Сейчас глухая зимняя ночь. Я потерял чувство времени, мои часы показывают половину восьмого — значит, часа два-три ночи. Я только что проснулся после короткого странного сна. Я позабыл, что мне снилось. Когда я напрягаю память, мне смутно видится широкая знойная улица, ночь, прозрачная бесконечность огней, шелест листьев каштана, по сонной улице, где разлита чуткая тишина, какая-то особая тишина звезд, гулко звучат мои шаги, и я знаю, что где-то здесь близко, близко дышит море. Весна прильнула к морю. И в шелесте листьев, в теплых ветрах, в шуме ночного моря, во всем я чувствую твою близость, я вижу твои глаза. Неуловимый сон, что-то, что было и чего не было. Может быть, образы Одессы.
По ночам я читаю Рабиндраната Тагора. Знаешь, как хорошо. Все, о чем он говорит, так гармонирует с моими порывами и настроениями. Я создаю себя. Неудержимый творческий порыв к высшему утонченью, одухотворенности, порыв увидеть свою душу изменчивой и прекрасной, тот порыв, который ты разбудила во мне, — он так силен, что порою мучит меня. И медленно, тихо загорается во мне, рождается та воля к жизни, которую я, быть может, на время потерял и думал, что ее у меня нет. Какой я глупый.
Теперь я знаю. Из корней и завязей горькой и дикой земли поднялся цветок утонченный, волнующий, слепи-тельный. Это был человек.

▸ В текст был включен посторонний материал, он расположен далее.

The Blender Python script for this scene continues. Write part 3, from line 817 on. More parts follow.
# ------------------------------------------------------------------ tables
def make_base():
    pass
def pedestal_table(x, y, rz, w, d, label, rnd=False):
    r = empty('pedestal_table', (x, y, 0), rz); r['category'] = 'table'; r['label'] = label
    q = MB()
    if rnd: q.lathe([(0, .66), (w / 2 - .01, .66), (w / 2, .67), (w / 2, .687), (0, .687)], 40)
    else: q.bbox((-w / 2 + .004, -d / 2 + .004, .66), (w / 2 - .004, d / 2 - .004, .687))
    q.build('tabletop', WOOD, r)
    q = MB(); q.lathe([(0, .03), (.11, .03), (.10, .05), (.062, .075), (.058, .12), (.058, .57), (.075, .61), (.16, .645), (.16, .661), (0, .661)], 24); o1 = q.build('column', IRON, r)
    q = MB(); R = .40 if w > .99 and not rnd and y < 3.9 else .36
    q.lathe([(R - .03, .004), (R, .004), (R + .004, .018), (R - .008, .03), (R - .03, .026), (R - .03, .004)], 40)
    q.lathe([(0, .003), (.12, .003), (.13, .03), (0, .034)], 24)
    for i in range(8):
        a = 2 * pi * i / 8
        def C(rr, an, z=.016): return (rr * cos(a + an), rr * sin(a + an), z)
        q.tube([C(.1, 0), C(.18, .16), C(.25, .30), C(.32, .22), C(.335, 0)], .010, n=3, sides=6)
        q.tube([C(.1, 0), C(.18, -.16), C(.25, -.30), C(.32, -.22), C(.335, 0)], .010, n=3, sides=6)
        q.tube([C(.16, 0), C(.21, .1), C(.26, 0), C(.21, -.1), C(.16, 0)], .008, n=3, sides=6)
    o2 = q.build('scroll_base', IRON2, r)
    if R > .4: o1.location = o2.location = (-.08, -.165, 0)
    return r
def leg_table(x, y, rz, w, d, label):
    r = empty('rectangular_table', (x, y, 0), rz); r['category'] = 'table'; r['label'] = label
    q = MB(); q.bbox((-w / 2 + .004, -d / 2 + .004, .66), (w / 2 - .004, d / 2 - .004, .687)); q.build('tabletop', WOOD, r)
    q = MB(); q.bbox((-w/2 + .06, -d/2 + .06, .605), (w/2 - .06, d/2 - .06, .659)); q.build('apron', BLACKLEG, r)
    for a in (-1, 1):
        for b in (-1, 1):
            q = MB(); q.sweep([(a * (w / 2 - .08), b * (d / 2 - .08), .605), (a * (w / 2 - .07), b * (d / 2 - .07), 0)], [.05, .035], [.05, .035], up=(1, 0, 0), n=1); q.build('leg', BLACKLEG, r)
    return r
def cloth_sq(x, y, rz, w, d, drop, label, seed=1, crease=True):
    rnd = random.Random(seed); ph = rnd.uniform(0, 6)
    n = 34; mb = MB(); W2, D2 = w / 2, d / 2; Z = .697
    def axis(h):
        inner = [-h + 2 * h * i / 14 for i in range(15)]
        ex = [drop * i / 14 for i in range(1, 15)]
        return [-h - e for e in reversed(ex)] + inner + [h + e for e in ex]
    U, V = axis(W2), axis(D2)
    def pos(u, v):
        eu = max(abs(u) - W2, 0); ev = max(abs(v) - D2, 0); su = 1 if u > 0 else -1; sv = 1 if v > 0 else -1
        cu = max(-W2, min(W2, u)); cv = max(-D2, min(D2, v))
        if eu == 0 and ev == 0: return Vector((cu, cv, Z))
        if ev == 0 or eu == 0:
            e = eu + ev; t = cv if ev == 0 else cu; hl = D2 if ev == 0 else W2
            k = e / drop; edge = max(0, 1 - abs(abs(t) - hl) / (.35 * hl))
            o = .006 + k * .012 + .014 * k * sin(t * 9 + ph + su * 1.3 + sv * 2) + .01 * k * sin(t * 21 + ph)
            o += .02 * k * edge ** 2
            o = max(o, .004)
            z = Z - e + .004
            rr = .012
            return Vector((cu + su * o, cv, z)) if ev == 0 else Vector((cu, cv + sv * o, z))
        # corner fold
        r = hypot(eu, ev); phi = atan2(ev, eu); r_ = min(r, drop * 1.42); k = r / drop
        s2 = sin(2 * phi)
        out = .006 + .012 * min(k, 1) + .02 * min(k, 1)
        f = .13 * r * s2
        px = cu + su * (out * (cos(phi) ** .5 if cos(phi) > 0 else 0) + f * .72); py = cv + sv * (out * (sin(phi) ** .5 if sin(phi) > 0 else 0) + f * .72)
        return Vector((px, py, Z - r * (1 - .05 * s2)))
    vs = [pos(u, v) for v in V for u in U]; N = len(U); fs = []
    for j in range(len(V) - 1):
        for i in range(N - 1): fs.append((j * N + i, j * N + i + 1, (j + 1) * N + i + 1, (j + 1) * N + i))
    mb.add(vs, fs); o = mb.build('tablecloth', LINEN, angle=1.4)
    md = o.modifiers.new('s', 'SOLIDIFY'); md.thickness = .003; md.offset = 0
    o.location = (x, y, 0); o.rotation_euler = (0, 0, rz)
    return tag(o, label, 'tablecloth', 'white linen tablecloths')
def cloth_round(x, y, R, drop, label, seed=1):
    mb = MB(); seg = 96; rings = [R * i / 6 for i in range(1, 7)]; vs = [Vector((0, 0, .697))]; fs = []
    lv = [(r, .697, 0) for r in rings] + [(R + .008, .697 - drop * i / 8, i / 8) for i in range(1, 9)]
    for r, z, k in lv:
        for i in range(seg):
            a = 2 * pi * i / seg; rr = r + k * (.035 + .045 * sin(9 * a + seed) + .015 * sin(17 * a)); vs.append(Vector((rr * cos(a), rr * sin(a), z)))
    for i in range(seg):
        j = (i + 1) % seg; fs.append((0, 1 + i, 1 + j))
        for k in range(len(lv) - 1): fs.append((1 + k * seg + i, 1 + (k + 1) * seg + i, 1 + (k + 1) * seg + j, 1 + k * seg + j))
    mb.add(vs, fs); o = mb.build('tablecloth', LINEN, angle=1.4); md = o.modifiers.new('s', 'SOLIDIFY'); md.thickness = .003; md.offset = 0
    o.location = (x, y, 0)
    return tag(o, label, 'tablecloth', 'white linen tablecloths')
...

И если он зол, грязен и скучен — во мне подымается гнев, но это не убивает моих сил.
У меня теперь так много дум. Мне кажется, что в покое снегов, в озерах заката, в игре солнца, в шуме мглистых величавых морей, в вечерах и багряном диске луны, в звоне ветра, в девичьих глазах, в любви и страсти, в красоте линий, в душе чистого человека, в его тоске и творчестве, в грезах и безумствах живет истина, наш Бог, Единая Воля, Фетовское Солнце Мира. Как-то сразу она открылась мне. Должна быть гармония между душой человека и душой всего Мира, ведь душа человека — высший утонченнейший элемент мировой души, заключающая в себе, как капля фонтана — всю сущность воды, весь мир красоты и света.
Может быть, все это покажется тебе немного сухим, но это выписки из маленькой кожаной записной книжки. И все это правда. И вот дальше:
«Страшная сила в гармонии. Чувствовать ее во всем, как дыхание летнего ветра, быть окруженным, пропитанным этим сознанием, как окружающим нас воздухом, жить ею, знать ее во всем.
Теперь каждое слово, каждый образ для меня как-то особенно глубоки. Простые строки — «Я люблю тебя, как море любит солнечный восход». Несказанно-красивый образ, ведь правда — это не выдумка поэтов, это глубокая правда, что море любит солнце. Наитие, интуиция поэта так глубоки, что жутко и радостно заглянуть в глубины, которые он открывает. Одна из сверкающих граней жизни — море, море, влюбленное в восход солнца, в светотканые зори. Парча красок, ветры, свежесть, туманы, любовь к Хати-дже». Вот отрывки, заметки. Все это лихорадочно и несвязно. Все во мне бродит. Но у меня нет слов передать тебе, как все это сильно, ярко, как это волнует меня.